When I was going to sing my first song, I thought I was going to go unnoticed for being a novice, but when people gave me a standing ovation, I was crying! I can’t tell you how exciting it was. Even though we later did a concert at La Sabana in front of 20,000 people, and at Parque Viva for 7,000, that first day at the Melico Salazar Theater is a day I will never forget. It marked my life, my soul. I want to cry just remembering it.
How would you describe your introduction to Costa Rica’s music scene?
Before, when there was no internet, the radio played Costa Rican music. I think that when the radio realized it had that power, it stopped supporting those bands if it didn’t get anything in return. I went to knock on doors and all of them were closed. I once saw my CD under the desk of a radio programmer: he said it was lost because it has been sent to a radio station in Argentina, but really, he had thrown it on the floor… That was a terrible time, when you had to pay a lot to have one song played on the radio.
But then YouTube and Facebook came along. Saying, “Now I don’t need the radio,” felt so good. Some friends had to pay a ₡150,000 (about $300) to have a song played on the radio, and now I play ₡20,000 or ₡30,000 (about $40-60) and my song can be put wherever I want. Now, it’s so easy.
What is the relationship you want between the public, you, and your music?
So close, you can’t see any division. I have to be onstage because that’s the way people can see me, but there must be no division between the artist and the public. It’s just someone from the public who went up onstage and sang. We don’t have to idealize that. It is someone who will hug you and thank you for coming. We’re all the same.

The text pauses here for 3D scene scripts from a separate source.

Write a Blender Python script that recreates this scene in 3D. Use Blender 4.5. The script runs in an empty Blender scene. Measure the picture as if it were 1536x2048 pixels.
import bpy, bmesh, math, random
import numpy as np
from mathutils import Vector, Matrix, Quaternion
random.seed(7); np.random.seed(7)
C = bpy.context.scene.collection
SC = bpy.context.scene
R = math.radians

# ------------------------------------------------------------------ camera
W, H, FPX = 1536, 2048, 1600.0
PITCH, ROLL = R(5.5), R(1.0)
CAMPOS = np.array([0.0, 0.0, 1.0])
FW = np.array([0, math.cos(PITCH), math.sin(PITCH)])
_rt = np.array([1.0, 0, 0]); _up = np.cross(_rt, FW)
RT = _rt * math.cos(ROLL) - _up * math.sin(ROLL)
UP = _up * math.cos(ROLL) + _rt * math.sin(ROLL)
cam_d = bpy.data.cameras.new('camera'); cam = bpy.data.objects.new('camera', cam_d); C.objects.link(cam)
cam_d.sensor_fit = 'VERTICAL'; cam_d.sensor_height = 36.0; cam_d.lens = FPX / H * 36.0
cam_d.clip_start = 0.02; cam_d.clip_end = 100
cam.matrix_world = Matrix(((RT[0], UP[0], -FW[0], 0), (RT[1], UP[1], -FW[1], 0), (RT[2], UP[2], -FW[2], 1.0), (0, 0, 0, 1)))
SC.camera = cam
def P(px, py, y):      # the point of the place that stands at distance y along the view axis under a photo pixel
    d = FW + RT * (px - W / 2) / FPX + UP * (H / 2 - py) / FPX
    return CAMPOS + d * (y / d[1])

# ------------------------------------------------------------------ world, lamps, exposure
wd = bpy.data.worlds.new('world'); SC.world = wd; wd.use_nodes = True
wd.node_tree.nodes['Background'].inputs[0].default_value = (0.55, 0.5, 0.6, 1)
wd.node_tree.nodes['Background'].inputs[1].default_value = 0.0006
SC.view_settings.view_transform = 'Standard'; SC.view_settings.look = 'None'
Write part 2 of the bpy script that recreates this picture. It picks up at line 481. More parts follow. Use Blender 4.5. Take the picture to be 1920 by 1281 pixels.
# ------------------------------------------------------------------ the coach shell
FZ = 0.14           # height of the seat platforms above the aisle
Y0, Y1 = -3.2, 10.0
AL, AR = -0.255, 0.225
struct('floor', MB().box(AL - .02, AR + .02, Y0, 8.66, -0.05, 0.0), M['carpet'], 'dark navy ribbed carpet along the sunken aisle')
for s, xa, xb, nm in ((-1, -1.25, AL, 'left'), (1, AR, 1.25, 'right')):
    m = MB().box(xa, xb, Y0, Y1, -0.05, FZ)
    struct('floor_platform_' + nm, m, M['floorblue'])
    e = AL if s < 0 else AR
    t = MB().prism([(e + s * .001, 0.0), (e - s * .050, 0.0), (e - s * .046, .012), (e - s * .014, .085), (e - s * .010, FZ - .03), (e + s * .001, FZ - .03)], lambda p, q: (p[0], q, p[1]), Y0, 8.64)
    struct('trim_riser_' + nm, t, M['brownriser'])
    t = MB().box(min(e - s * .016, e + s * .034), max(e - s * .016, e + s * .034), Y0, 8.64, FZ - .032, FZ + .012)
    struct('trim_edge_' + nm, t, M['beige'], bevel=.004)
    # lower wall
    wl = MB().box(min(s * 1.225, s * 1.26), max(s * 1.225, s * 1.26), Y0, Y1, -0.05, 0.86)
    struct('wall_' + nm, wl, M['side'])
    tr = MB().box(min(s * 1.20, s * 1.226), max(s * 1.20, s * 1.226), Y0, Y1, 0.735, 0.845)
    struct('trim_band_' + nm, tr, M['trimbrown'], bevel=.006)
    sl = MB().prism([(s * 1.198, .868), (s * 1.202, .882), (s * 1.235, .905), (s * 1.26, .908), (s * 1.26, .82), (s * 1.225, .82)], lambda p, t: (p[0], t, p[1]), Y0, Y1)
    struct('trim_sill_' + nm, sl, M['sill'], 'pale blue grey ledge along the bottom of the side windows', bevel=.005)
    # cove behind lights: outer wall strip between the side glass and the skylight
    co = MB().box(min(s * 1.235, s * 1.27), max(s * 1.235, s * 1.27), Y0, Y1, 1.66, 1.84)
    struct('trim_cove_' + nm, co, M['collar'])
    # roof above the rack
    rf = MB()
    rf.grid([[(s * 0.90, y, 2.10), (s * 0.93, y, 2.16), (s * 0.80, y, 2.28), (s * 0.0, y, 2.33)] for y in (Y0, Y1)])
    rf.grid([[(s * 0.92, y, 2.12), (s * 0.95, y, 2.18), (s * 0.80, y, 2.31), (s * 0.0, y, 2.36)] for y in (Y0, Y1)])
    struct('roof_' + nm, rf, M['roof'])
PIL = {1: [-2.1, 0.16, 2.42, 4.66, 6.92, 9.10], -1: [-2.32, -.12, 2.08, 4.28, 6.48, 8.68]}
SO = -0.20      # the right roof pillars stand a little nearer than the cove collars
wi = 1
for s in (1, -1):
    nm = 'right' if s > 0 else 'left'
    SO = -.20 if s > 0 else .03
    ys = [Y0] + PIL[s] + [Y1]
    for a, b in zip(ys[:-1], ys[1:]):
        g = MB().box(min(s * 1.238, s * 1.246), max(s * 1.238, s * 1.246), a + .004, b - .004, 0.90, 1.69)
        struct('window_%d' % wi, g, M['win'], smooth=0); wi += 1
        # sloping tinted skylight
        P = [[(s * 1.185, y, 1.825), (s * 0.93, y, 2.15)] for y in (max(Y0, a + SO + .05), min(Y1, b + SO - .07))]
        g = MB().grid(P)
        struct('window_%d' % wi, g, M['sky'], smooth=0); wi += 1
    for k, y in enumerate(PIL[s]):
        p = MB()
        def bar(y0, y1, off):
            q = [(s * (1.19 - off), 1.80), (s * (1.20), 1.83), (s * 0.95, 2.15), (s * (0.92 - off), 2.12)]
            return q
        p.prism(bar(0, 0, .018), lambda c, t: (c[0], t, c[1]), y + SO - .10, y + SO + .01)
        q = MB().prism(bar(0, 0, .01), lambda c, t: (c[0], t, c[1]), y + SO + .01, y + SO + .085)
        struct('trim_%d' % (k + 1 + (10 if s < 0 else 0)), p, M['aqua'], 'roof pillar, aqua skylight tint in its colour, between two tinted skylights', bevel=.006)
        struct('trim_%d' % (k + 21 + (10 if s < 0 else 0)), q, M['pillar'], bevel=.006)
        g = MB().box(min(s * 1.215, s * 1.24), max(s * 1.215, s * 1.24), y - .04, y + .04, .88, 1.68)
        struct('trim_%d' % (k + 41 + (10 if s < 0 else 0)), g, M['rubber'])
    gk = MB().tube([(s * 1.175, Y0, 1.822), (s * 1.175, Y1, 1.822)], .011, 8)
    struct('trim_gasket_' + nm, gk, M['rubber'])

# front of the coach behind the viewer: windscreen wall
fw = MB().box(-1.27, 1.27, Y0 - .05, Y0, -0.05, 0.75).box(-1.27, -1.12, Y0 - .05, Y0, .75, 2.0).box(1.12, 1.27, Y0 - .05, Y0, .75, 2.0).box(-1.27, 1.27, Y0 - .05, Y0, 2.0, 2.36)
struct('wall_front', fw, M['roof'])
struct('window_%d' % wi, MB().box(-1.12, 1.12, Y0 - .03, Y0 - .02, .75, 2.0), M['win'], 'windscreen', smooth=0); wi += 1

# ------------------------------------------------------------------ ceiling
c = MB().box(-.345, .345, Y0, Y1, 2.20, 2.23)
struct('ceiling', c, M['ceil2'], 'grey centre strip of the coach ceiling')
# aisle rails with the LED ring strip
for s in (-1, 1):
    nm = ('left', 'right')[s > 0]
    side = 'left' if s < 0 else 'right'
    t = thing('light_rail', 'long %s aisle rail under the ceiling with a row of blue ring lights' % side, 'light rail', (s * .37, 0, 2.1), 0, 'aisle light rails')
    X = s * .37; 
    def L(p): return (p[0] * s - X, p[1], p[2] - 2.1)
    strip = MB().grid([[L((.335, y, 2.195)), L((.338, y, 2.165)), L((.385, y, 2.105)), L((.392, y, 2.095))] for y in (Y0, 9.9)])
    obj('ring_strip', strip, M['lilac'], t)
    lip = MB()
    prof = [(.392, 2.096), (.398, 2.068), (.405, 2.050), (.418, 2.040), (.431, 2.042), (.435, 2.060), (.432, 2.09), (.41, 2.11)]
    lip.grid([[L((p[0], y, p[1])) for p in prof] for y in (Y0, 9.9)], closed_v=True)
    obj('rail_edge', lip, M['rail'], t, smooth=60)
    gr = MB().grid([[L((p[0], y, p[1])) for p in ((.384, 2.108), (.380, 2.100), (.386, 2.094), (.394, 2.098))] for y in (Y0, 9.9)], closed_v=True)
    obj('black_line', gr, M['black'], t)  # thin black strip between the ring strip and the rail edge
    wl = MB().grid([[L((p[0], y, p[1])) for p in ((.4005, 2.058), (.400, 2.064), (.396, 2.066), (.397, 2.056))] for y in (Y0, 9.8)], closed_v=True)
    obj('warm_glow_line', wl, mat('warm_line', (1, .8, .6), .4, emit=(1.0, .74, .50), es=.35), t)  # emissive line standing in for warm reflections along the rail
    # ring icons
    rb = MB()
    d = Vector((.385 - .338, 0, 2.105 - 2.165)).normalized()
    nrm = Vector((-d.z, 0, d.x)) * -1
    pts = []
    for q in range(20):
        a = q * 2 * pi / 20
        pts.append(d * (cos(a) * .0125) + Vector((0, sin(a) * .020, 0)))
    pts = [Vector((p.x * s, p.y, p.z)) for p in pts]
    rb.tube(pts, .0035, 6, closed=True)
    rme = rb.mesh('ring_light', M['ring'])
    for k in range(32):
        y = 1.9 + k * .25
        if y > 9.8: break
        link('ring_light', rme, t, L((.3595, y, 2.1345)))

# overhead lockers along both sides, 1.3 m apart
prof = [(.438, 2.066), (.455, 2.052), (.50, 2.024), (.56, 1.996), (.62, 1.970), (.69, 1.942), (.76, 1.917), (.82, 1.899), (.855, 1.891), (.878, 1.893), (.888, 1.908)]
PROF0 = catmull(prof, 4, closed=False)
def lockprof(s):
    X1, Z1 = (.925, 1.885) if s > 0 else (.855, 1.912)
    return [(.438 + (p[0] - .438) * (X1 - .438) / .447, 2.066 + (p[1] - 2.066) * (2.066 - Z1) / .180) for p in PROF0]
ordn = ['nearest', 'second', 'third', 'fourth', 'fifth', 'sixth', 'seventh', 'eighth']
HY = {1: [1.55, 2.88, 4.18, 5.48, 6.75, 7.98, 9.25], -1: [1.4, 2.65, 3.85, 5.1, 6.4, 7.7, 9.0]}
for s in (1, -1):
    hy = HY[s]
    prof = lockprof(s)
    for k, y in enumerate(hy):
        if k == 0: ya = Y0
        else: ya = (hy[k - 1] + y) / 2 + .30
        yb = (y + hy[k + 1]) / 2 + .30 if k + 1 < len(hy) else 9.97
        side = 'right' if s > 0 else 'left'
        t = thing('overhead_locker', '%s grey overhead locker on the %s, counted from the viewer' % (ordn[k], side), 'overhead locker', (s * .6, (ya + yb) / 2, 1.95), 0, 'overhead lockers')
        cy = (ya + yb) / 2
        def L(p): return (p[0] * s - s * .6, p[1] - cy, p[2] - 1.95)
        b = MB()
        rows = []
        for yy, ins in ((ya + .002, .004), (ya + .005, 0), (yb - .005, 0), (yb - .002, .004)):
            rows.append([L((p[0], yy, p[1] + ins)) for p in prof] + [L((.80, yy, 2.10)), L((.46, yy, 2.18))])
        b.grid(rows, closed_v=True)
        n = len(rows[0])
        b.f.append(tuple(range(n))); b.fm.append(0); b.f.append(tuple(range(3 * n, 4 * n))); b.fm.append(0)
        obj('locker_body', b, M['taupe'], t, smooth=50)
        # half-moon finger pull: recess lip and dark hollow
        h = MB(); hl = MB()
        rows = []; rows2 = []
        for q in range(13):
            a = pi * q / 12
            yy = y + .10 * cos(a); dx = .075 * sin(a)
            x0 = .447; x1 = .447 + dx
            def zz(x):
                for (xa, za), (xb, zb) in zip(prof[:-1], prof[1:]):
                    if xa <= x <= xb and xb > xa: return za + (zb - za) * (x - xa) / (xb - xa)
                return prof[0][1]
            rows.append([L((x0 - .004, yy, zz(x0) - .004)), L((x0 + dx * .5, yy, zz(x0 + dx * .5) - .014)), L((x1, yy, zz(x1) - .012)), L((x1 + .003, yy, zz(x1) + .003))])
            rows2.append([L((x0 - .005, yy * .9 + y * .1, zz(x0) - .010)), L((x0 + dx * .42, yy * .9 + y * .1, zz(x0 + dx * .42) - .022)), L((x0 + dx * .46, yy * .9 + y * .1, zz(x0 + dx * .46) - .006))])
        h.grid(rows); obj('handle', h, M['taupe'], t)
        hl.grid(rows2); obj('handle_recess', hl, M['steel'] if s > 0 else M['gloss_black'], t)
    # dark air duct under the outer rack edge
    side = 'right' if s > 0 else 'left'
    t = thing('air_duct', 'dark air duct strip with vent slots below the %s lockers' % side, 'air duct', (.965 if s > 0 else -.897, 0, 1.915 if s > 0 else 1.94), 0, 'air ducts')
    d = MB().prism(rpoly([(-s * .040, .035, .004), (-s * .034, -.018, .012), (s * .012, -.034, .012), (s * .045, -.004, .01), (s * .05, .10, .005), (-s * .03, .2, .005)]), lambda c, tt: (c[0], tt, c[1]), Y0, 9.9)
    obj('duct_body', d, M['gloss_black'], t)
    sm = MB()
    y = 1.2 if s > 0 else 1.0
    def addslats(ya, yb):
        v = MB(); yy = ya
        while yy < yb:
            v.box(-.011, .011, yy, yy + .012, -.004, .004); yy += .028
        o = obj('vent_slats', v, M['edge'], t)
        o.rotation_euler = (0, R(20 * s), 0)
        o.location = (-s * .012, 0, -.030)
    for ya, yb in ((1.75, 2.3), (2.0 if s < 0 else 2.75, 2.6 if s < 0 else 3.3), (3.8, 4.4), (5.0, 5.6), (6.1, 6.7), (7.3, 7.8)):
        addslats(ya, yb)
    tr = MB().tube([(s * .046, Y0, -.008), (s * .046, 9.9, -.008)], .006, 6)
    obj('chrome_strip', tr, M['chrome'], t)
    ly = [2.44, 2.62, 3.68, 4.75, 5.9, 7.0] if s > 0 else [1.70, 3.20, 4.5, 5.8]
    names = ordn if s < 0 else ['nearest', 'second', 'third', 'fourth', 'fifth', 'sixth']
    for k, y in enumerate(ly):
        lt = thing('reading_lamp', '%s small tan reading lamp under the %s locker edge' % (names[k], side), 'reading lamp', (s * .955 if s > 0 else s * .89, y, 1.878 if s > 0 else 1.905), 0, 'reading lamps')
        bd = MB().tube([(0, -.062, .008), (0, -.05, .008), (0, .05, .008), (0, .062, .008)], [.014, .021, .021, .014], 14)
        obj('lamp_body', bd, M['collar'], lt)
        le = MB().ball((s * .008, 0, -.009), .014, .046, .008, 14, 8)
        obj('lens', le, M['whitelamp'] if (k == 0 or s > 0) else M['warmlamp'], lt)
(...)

The relationship with music is simple to understand. I say it’s like a moody lover, because if you ask music for money, it will not only not give it to you, but it will also take away whatever money you already have. If you ask music for fame, it will not only not give it to you, but the moment will come when not even your mom knows your name. If you ask music for power, it will put you at the end of the line. But if you just give it love, at some point it may love you back.